Deconstructing Cinderella


When nothing really challenging comes to mind, all I do is harp on something, no matter how childish it is, that makes my mind get rid of the day's tension.

I miss the radicalism in the intellectual arena. However, I don't have a choice but stay in a K-12 rural school that requires daily lesson plans (multiplied by three preparations) due on Monday mornings instead of creative and innovative workloads for everyone's benefit.

How childish is childish? I started challenging myself with something only children of my child's age can understand. However, I made a little swing -- destroying it to make it more understandable to adults who struggle for life in an intensely pressure-laden environment. Here it is -- the story of Cinderella, coupled with a head-smashing criticisms to challenge my readers' sensibility!


Cinderella
Charles Perrault

Just in case you have forgotten her after years of purposely forgetting a childhood bedtime character, Cinderella is a young woman living with her step mother and two step sisters. She works as a servant for them and caters to their every need. She does all the cooking and cleaning, and is treated like a servant. The step sisters are very mean.

When the Prince of the Village sends out invitations to a ball held in his honor to all the villagers, Cinderella begs to go but her step mother will not let her.

The night of the ball arrives, and the sisters and mother laugh and leave. Cinderella cries and wishes she could attend also. At that moment her Fairy God Mother appears and uses her magic so that Cinderella can attend, giving her a dress, glass slippers, and turning a pumpkin into a carriage. She also informs Cinderella that this spell will only last until midnight.

Cinderella goes off onto the ball, and while she is there she attracts quite a bit of attention especially from the Prince. The two dance all night, till Cinderella hears the clock chime. She remembers what her god mother said, and dashes off, leaving only a slipper behind. The Prince desperate to find this mystery woman has his assistant go to all the women of the village to find its owner.

Just when all hope is gone the assistant tries the slipper on the step sisters and despite a hard effort the shoe does not fit. Cinderella then tries on the shoe and it fits perfectly shocking everyone, especially her step sisters and evil step mother.

Cinderella marries her Prince Charming and lives happily ever after.


Deconstructing Cinderella

The fairytale is a material that was obviously meant to entertain the nobility class of Charles Perrault’s times. It provides a pleasurable feeling that doesn’t force the brain to exert so much effort; instead, it stirs curiosity and interest among the physically and emotionally tired. This is an example of what most people in the urban setting believes to be a “stress reliever”. The fairy tale suggests that a reader, or a listener, simply “sit back and relax”.

Cinderella is about a young woman who suffers a lot from a mean family (consisting of a stepmother and two stepsisters). She is treated like a servant in a house where she believes to be her home. The character is a role model of a typical woman who embraces simplicity, humility and beauty. Cinderella is a woman who sacrifices one’s happiness in the hope of receiving benefits of greater value in return.

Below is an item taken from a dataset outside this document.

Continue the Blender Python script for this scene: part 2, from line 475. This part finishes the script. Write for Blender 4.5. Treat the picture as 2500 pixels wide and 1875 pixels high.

Modern literary critiques, however, believe that Cinderella is a lame duck who depends primarily upon what others can do (the Fairy Godmother). She lacks the courage to assert herself. She could have stopped the “harassment” of the mean family at an early stage and have her dignity emerge by bringing about change through her assertiveness. A typical woman in the old world is not likely to survive in this challenging modern generation with such cowardice.

The fairytale is a food that feeds a hungry mind. It entertains, but does not encourage readers to climb to greater heights of appreciating challenges and struggles in real life. Although it provides a moral lesson that the simple, humble, and beautiful will be rewarded in the end, it doesn’t lead readers to a direction where this lesson can be transformed into real action.

Cinderella is truly a “Disney” story: it carries a happy ending “…and they lived happily ever after”. But does real life necessarily lead to a happy ending? Are there princes for every ‘enslaved’ lady? Do we have fairy godmothers who are at the rescue any time we need them?

The story is indeed about a character who maintains a “helpless” personality. Letting the mean family enslave her, waiting for her ideal prince to come, and allowing the fairy godmother to let her enjoy a temporary “perfect world” that will vanish at midnight are manipulations that are not within her control.

In the real world, equitable justice means punishing who deserve to be punished. The wicked stepmother and the mean stepsisters have not received any similar penalty that anyone like them deserves. On the contrary, in the [Christian] human world, forgiveness is of moral significance. In the story, the humble Cinderella has not shown any sense of forgiveness nor has subjected her perpetrators into severe penalty.

The story of Cinderella could be a chapter of a novel. “And they lived happily ever after” could be the chapter’s last line, but not definitely a statement that would put an end to a real-life story. What happens to Cinderella a few years from the time of her marriage to the prince may have been different from what happened on the night they first saw each other.